The best bloggers are masters of SEO copywriting, and these are the techniques they use:

  • Write concise, compelling introductions. Clearly articulate the problem as well as your solution.
  • Avoid long sentences and paragraphs. However, don’t abandon paragraphs entirely or your content won’t flow properly.
  • Break up sections that are longer than 300 words with subheadings.
  • Incorporate the target SEO keyword naturally throughout the page copy.
  • Align content with search intent.
  • Always write for your readers.
  • Use “bucket brigades” to keep people moving down the page. Bucket brigades are bridge phrases that add conversational value to your copy.
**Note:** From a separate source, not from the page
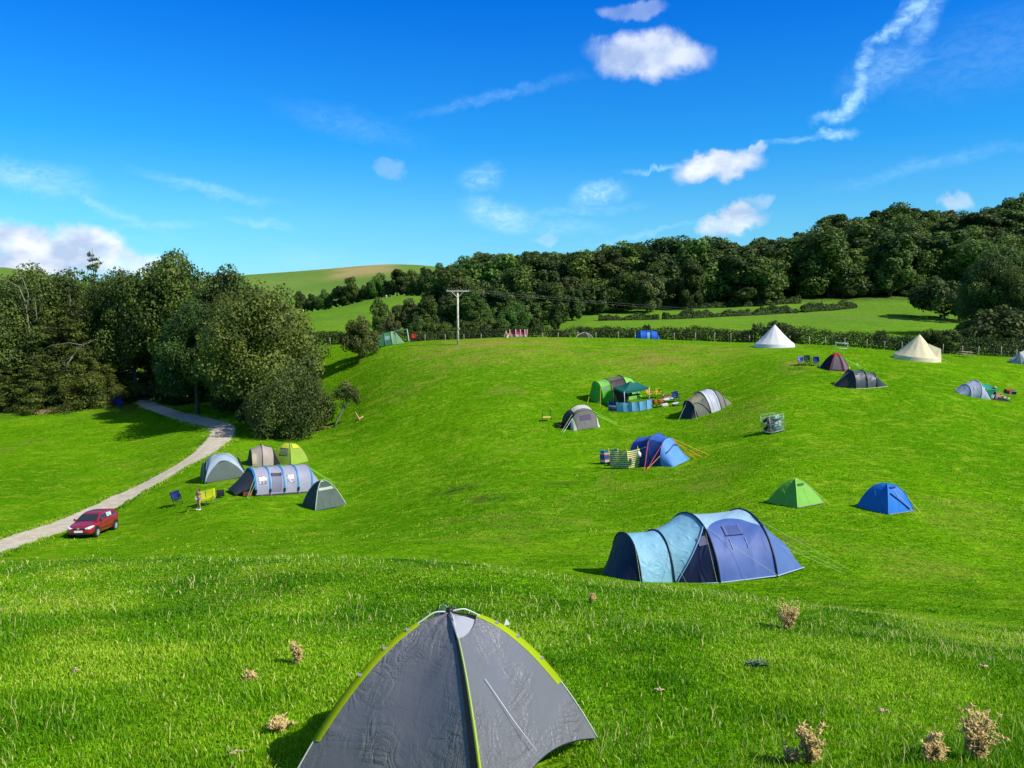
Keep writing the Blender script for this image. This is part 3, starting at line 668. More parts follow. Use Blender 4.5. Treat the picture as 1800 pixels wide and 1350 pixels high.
for px, Y, yt, k, wf in ((800, 196, 500, 1, 1.2), (838, 190, 512, 0, 1.2), (878, 196, 505, 3, 1.3), (925, 200, 500, 1, 1.2), (965, 204, 498, 0, 1.2), (1005, 210, 505, 3, 1.2), (820, 212, 480, 4, 1.2), (865, 214, 478, 1, 1.3), (910, 218, 472, 0, 1.2), (955, 222, 470, 3, 1.2), (1000, 226, 478, 4, 1.2), (1045, 226, 486, 1, 1.2), (1090, 230, 480, 0, 1.2), (785, 206, 520, 3, 1.0)):
    plant(BRO[k], px, Y, htop(px, Y, yt), 'dark broadleaf tree on the low left slope of the wood, right of the utility pole', 'trees on the left foot of the wood', wf)
# distant tree line left of the wood, beyond the pasture
for n_, (px, Y, yt) in enumerate(((532, 330, 532), (552, 330, 524), (575, 325, 513), (598, 322, 500), (622, 318, 488), (648, 318, 490), (672, 312, 480), (700, 310, 470), (728, 305, 474), (752, 300, 462), (778, 298, 463),
                                  (610, 330, 508), (660, 326, 505), (715, 320, 498), (745, 315, 500))):
    plant(BRO[n_ % 4], px, Y, max(8, htop(px, Y, yt)), 'dark tree in the far line of trees beyond the left pasture', 'far line of trees beyond the left pasture', .95)
SKY = [(790, 470), (815, 458), (850, 445), (880, 452), (915, 449), (945, 440), (990, 452), (1040, 445), (1080, 434), (1105, 430), (1150, 426), (1180, 418), (1205, 421), (1240, 422), (1270, 425), (1310, 428), (1345, 412), (1385, 420), (1402, 401), (1440, 390),
       (1460, 375), (1500, 388), (1530, 372), (1565, 360), (1600, 368), (1650, 369), (1690, 375), (1735, 362), (1760, 347), (1785, 350), (1810, 330), (1880, 320), (1960, 310)]
sx = [a for a, b in SKY]; sy = [b for a, b in SKY]
rr = random.Random(3)
rows = [(246, 26, 0), (262, 30, 1), (292, 30, 2), (325, 30, 3), (362, 30, 4), (400, 32, 5)]
for (Y0, st, ri) in rows:
    px = 798+ri*9
    while px < 1930:
        Y = Y0+rr.uniform(-7, 7)
        if ri == 0 and px > 1330: Y += 14
        sky = np.interp(px, sx, sy)+rr.uniform(0, 6)
        hm = htop(px, Y, sky)*1.08
        last = ri >= 4
        h = min(hm, rr.uniform(15, 20)) if not last else min(hm, 24)
        if px > 1440 and px < 1700 and ri == 0: h = min(h, 7.5)
        if 1405 < px < 1445 and 3 <= ri: h = 0          # small clearing near the crest
        if 1500 < px < 1560 and ri == 1: h *= 1.1
        if h > 5:
            if ri == 0: lab = 'dark broadleaf tree on the lower edge of the wood above the fields'; gr = 'trees on the lower edge of the wood'
            elif ri < 4: lab = 'dark broadleaf tree packed in the middle of the hillside wood'; gr = 'trees in the middle of the wood'
            else: lab = 'dark broadleaf tree on the crest of the hillside wood, against the sky'; gr = 'trees on the crest of the wood'
            k = rr.choice((0, 1, 2, 3, 0, 1, 3, 4, 5, 5, 6))
            plant(BRO[k], px, Y, h, lab, gr, rr.uniform(1.15, 1.4)*(1.0 if h > 10 else 1.25))
        px += st*rr.uniform(.75, 1.25)*240/Y0*1.3
plant(BRO[3], 1212, 232, htop(1212, 232, 455), 'narrow tall tree with lighter leaves standing proud at the edge of the wood', None, .8)
plant(BRO[4], 1135, 226, htop(1135, 226, 470), 'yellowish green tree in the front of the wood', None, 1.0)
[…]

Think of phrases like, “here’s the thing…,” “no wonder…,” “but that’s just part of the story…,” or “as it turns out.”
  • Incorporate stories and emotions to pique readers’ interest.

How to evaluate your on-page optimization?

Now that you know about on-page SEO, you can evaluate your site’s performance. You can either use a tool to audit your site or you can look at separate pages manually, depending on your preference. If you choose to look manually, you can use these criteria as a basis for on-page optimization.

  • Are you using keywords for every page? Have these keywords been delivering visitors? If they haven’t been, why are you still using the keywords?
  • Are you linking pages on your site to each other? Could this be a way to help visitors get from one point to another with only a click or two?
  • Does your site load quickly? Or do some pages take a long time to load? If you’re having problems, find out where the issue lies. A slow-loading website is something neither human nor bot visitors enjoy!
  • Does your site have fresh content? Has it been more than one or two years? Has anything changed or is it all still relevant?

How to check a competitor’s on-page SEO

You probably don’t have to think too terribly hard to come up with your strongest competitors. Unfortunately, they’re also working hard to establish themselves in your industry, and you can be sure they’re utilizing on-page SEO just like you.

If you want to find out what you could be doing better, check out their websites and take a look at what they’re doing. While they probably have a few secrets up their sleeves, you can get tons of information by just checking out a few pages.

Checking out your competition can also show you areas to improve on your own website, strengthening your business as a whole. Begin to more fully develop your on-page SEO, and you’ll be likely to see your own site’s page rankings start to climb over the coming weeks and months.